The Gwilym/James Hoffman video that Dan mentioned was a Video 11 from James' blog. The question posed to Gwilym (By Chris Deferio) was, "What is the ultimate goal of the professional barista?" Gwilym's initial answer was simple: "to give your customer a lovely coffee." Upon a bit of seeming reflection, he asked to restate it and said, "to keep the enthusiasm and the drive going is the key," presumably to the aforesaid goal of giving customers "lovely coffee." A good, if maybe frustratingly incomplete and slightly generic answer. It's a good springboard for a deeper discussion, though.

Earlier in James' video he touches on what you might call the "other half" of the professional barista's job, to educate the customers you're serving the lovely coffee to. Interestingly, education becomes a huge issue when we're talking about continuing innovation: I think innovation is stimulated when new people with new perspectives join our community.
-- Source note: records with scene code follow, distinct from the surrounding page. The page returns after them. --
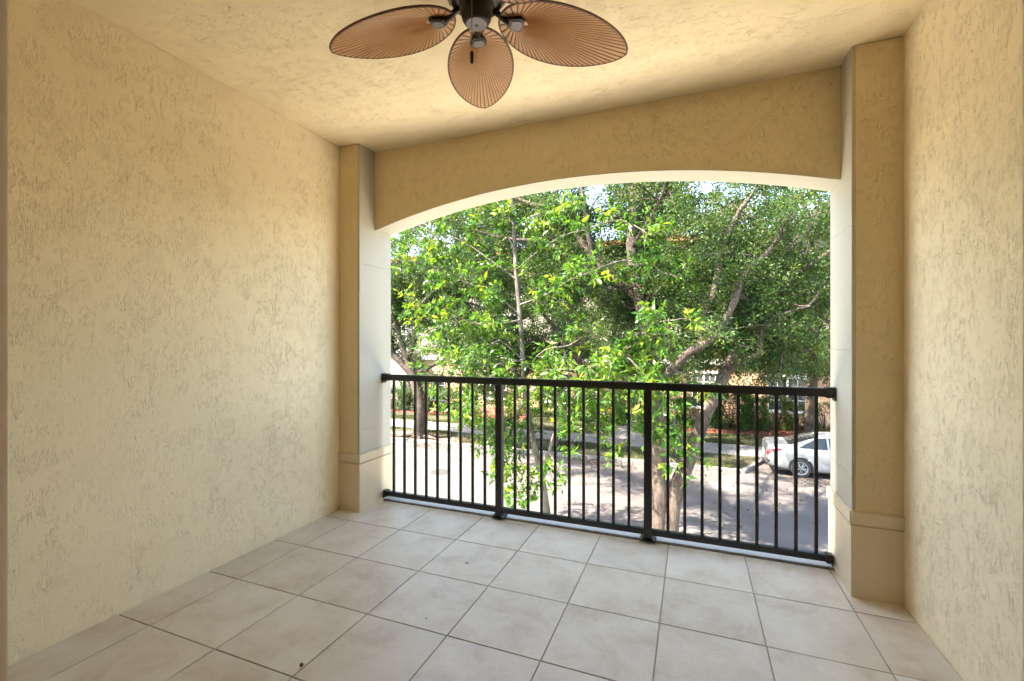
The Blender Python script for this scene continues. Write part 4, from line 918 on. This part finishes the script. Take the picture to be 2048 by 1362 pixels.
for s in (-1, 1):
    for nm, x0, x1, sh in (('side_window', .98, 1.86, lambda fx, ft: (fx + (1 - fx)*.62*ft**1.2*(1 - fx*.8), ft)), ('side_window', 1.92, 2.78, None), ('side_window', 2.82, 3.42, lambda fx, ft: (fx*(1 - .55*ft), ft))):
        m = MB(); patch(m, x0, x1, 7.18/12, 9.0/12, s, 10, 5, .006, sh); m.build(nm, M['car_glass'], car, smooth=True, fix=False)
    m = MB(); patch(m, .02, .46, 4.7/12, 6.5/12, s, 8, 3, .010, lambda fx, ft: (fx, .5 + (ft - .5)*(1 - .75*fx**1.5) + .12*fx)); m.build('tail_light', M['tail_red'], car, smooth=True, fix=False)
    m = MB(); patch(m, 1.90, 1.905, 2.0/12, 7/12, s, 1, 8, .003); patch(m, 2.80, 2.805, 2.0/12, 7/12, s, 1, 8, .003); m.build('door_gap', M['dark_plastic'], body, fix=False)
    m = MB(); patch(m, 2.0, 2.18, 5.55/12, 5.85/12, s, 4, 2, .02); m.build('door_handle', M['chrome'], body, smooth=True, fix=False)
    for wx in WX:
        y = s*.80
        m = MB(); prof = [(.20, -.10), (.30, -.105), (.325, -.085), (.33, -.04), (.33, .04), (.325, .085), (.30, .105), (.20, .10)]
        m.lathe(prof, 32, (wx, y, WR_ - .005), axis='y'); wh = m.build('wheel', M['rubber'], car, smooth=True)
        m = MB(); yy = y + s*.100
        m.lathe([(.205, yy - .004), (.228, yy + s*.006), (.228, yy + s*.009), (.208, yy + s*.008), (.195, yy)], 32, (wx, 0, WR_ - .005), axis='y', cap=False)
        for k in range(10):
            a = 2*math.pi*k/10 + (.12 if k % 2 else -.12); ca, sa = math.cos(a), math.sin(a)
            m.tube([(wx + ca*.03, yy + s*.012, WR_ - .005 + sa*.03), (wx + ca*.21, yy + s*.004, WR_ - .005 + sa*.21)], [.016, .013], 5)
        m.lathe([(.001, yy), (.045, yy), (.045, yy + s*.016), (.001, yy + s*.018)], 16, (wx, 0, WR_ - .005), axis='y')
        m.build('rim', M['alloy'], wh, smooth=True)
        m = MB(); m.lathe([(.001, y + s*.085), (.202, y + s*.085), (.202, y + s*.0955), (.001, y + s*.0955)], 24, (wx, 0, WR_ - .005), axis='y'); m.build('brake_disc', M['dark_plastic'], wh)
        m = MB(); vs = []; fs = []; nn = 30
        for k in range(nn + 1):
            a = -.25 + (math.pi + .5)*k/nn; ca, sa = math.cos(a), math.sin(a)
            for rr, yo in ((.385, .902), (.345, .904), (.345, .55)):
                vs.append((wx + ca*rr, s*min(yo, interp(min(max(wx + ca*rr, .02), 4.6))[0] + .003 if yo > .6 else yo), max(.16, WR_ + sa*rr)))
        for k in range(nn):
            for j in range(2): fs.append((k*3 + j, k*3 + j + 1, k*3 + j + 4, k*3 + j + 3))
        m.add(vs, fs); m.build('wheel_arch', M['dark_plastic'], car, smooth=True, fix=False)
m = MB(); patch(m, .70, 1.62, 9.35/12, 1.0, -1, 10, 6, .006); patch(m, .70, 1.62, 9.35/12, 1.0, 1, 10, 6, .006); m.build('rear_window', M['car_glass'], car, smooth=True, fix=False)
m = MB(); patch(m, 3.0, 3.72, 9.35/12, 1.0, -1, 10, 6, .006); patch(m, 3.0, 3.72, 9.35/12, 1.0, 1, 10, 6, .006); m.build('windscreen', M['car_glass'], car, smooth=True, fix=False)
m = MB(); m.box(.2, 4.4, -.72, .72, .17, .30); m.build('underbody', M['dark_plastic'], car)
m = MB(); patch(m, .0, .10, 2.6/12, 3.4/12, -1, 3, 2, .008); m.build('bumper_trim', M['dark_plastic'], car, fix=False)
m = MB(); m.box(-.004, .03, -.27, .27, .60, .73); m.build('number_plate', M['white_ext'], car)
tag(car, 'silver white sedan parked in the bay across the street at the right', 'car')
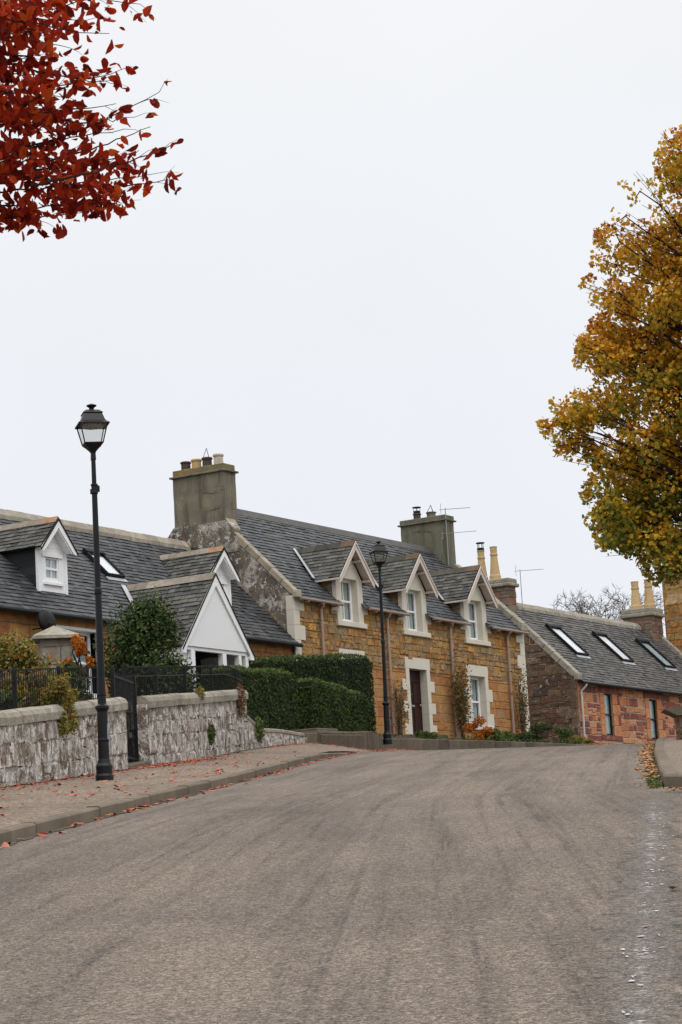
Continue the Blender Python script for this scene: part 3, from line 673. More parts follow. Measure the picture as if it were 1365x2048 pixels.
# flaunched shoulders at the foot of the stack
mb = MB()
mb.prism([(2.06, 6.15), (3.94, 6.15), (4.3, 5.75), (4.3, 5.2), (1.7, 5.2), (1.85, 5.85)], LG, -.30, .075, .5)
mb.build('stack_foot', M_lichen, H)
mb = MB(); mb.prism([(1.9, 5.9), (2.1, 5.9), (2.1, 6.22)], LG, -.40, .06, .5); mb.build('stack_flaunching', M_skew, H)
c2 = grid_box(13.36, 13.96, 2.28, 4.0, 5.0, 7.66, M_chim_green, 'chimney', H)
mb = MB(); mb.cbox(13.28, 14.04, 2.2, 4.08, 7.66, 7.71, .01); mb.cbox(13.34, 13.98, 2.26, 4.02, 7.711, 7.86, .015); mb.build('cap_ledge', M_chim_green, c2)
pot(c2, 13.66, 3.50, 7.86, .13, .22, M_pot_dark); pot(c2, 13.66, 2.95, 7.86, .16, .20, M_chim_green)
mb = MB(); mb.lathe([(.12, 0), (.12, .09)], 12, (13.66, 3.5)); mb.lathe([(.15, .20), (.15, .225)], 12, (13.66, 3.5))
for k in range(4): mb.tube([(13.66+.11*math.cos(k*1.57+.4), 3.5+.11*math.sin(k*1.57+.4), .05), (13.66+.12*math.cos(k*1.57+.4), 3.5+.12*math.sin(k*1.57+.4), .21)], .008, 4)
mb.v = [(a, b, c+8.08) for a, b, c in mb.v]; mb.build('metal_cowl', M_blackm, c2)
mb = MB()
for k in range(3): mb.tube([(13.66+.14*math.cos(k*2.1), 2.95+.14*math.sin(k*2.1), 8.05), (13.66, 2.95, 8.30)], .009, 4)
mb.build('wire_cowl', M_blackm, c2)
def aerial(parent, x, y, z, dx, dy, length, mast, n=9, el=.12):
    mb = MB(); mb.tube([(x, y, z-mast), (x, y, z+.05)], .014, 6)
    d = Vector((dx, dy, .03)).normalized(); sd_ = Vector((-dy, dx, 0)).normalized()
    mb.tube([Vector((x, y, z))-d*.2, Vector((x, y, z))+d*length], .010, 5)
    for i in range(n):
        c = Vector((x, y, z))+d*(length*(i+.5)/n); mb.tube([c-sd_*el, c+sd_*el], .004, 4)
    for s_ in (-1, 1):
        for q in (-.1, 0, .1): mb.tube([Vector((x, y, z))-d*.15+sd_*.1+Vector((0, 0, q)), Vector((x, y, z))-d*.15-sd_*.1+Vector((0, 0, q*2*s_))], .004, 4)
    return mb.build('tv_aerial', M_metal, parent)
aerial(c2, 13.33, 2.22, 8.02, .60, -.80, .85, 1.9); aerial(c2, 13.30, 2.20, 7.20, .56, -.83, 1.0, .5, 7, .05)
mb = MB(); mb.tube([(13.34, 2.42, 7.1), (13.33, 2.44, 6.6), (13.32, 2.62, 6.2), (13.34, 2.62, 5.85)], .009, 4); mb.build('aerial_cable', M_metal, c2)
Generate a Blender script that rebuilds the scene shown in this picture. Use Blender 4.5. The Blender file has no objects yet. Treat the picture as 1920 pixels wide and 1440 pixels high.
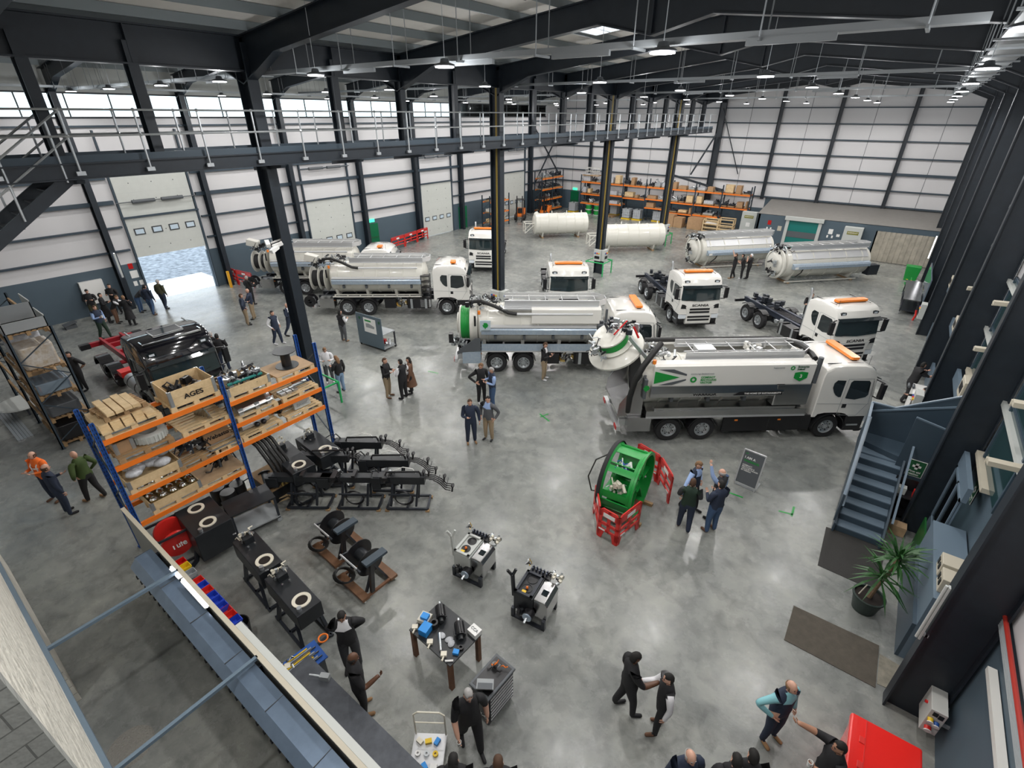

Also, as an educated market demands the better coffee they've learned about, manufacturers with the equipment and know-how to bring innovative products to market will be driven to get off their laurels and pay attention to a market that's suddenly worth some serious cash.

Conveniently, that brings me full circle: Are we in an doldrums full of noise and nothing new, as I've suggested? Or, does the influx of new people with old questions just another (less interesting to the veterans) important part of the process of specialty coffee getting better and better? Perhaps we really should put some thought into consolidating, organizing, and making more easily available the mass of knowledge we've obtained. Maybe it's as simple as getting on Wikipedia and using HB threads and guides as citations and external links.